El guitarrista británico es especialmente dado a estos “incidentes”. En 1995 fue teloneado por el gran bluesman Clarence Gatemouth Brown, totalmente ignorado por el público que había ido a ver a “Mano Lenta”.
Esto demuestra que el asunto de los teloneros es muy delicado: si no pones a un grupo de características similares al artista principal, los fans impacientes pasarán de él e incluso se pueden cabrear. En este sentido, queda para la historia la ocasión en la que Prince abrió para The Rolling Stones en 1981 y recibió una lluvia de botellas y de insultos homófobos y racistas.
Recuerdo que, en un concierto de Norah Jones en el Auditori de Barcelona en 2004, el público pasó olímpicamente del telonero, el estimable cantautor Amos Lee (por cierto, escogido especialmente por la cantante y pianista, al igual que Gillian Welch y Richard Julian, “invitados” en la gira norteamericana).

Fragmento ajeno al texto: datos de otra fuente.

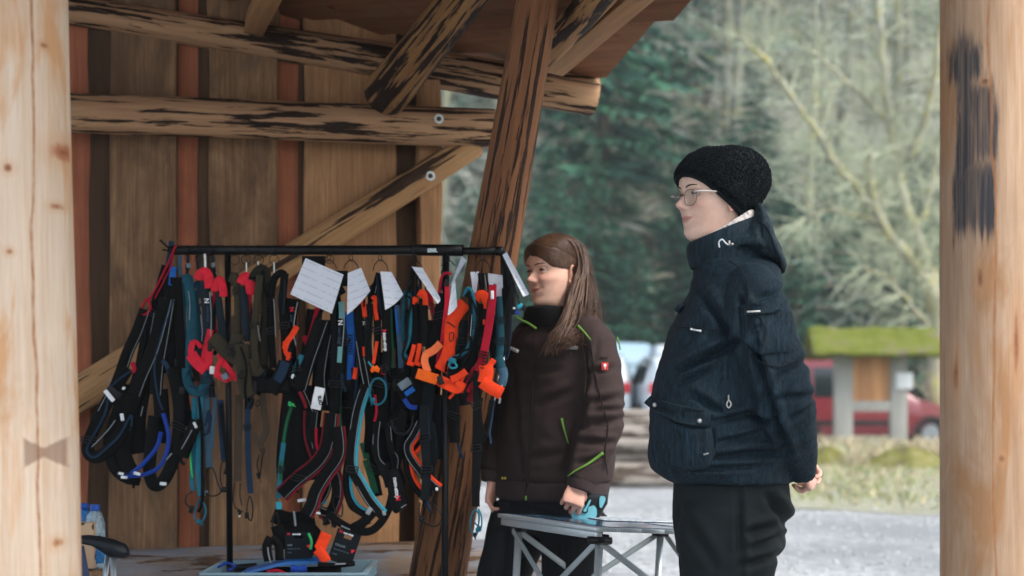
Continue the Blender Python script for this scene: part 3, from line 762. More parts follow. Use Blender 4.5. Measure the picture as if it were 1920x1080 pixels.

En mi caso, no solo lo descubrí esa noche, sino que, además, conseguí una copia firmada de su CD porque, modesto como pocos, Lee atendió personalmente en su paradita de merchandising a la poca gente que se le acercaba.
El “desprecio” a los teloneros se reflejaba también en el diseño de las entradas de los conciertos –en esa gloriosa época en que estas eran objetos de colección; no como ahora, cuando parecen el justificante de una operación bancaria–: se recurría a la fórmula “+ artista invitado” junto al nombre de la estrella. ¿Para qué complicarse, si la gente iba a ver a la estrella de turno?
Por eso, lo mejor es una de estas dos opciones: o no poner a ningún telonero, o poner a un personaje tan aburrido como Eduard De Negri, un guitarrista que el promotor Gay Mercader colocaba en casi todas las giras de artistas internacionales y que funcionaba como perfecto hilo musical mientras ibas a buscar una cerveza.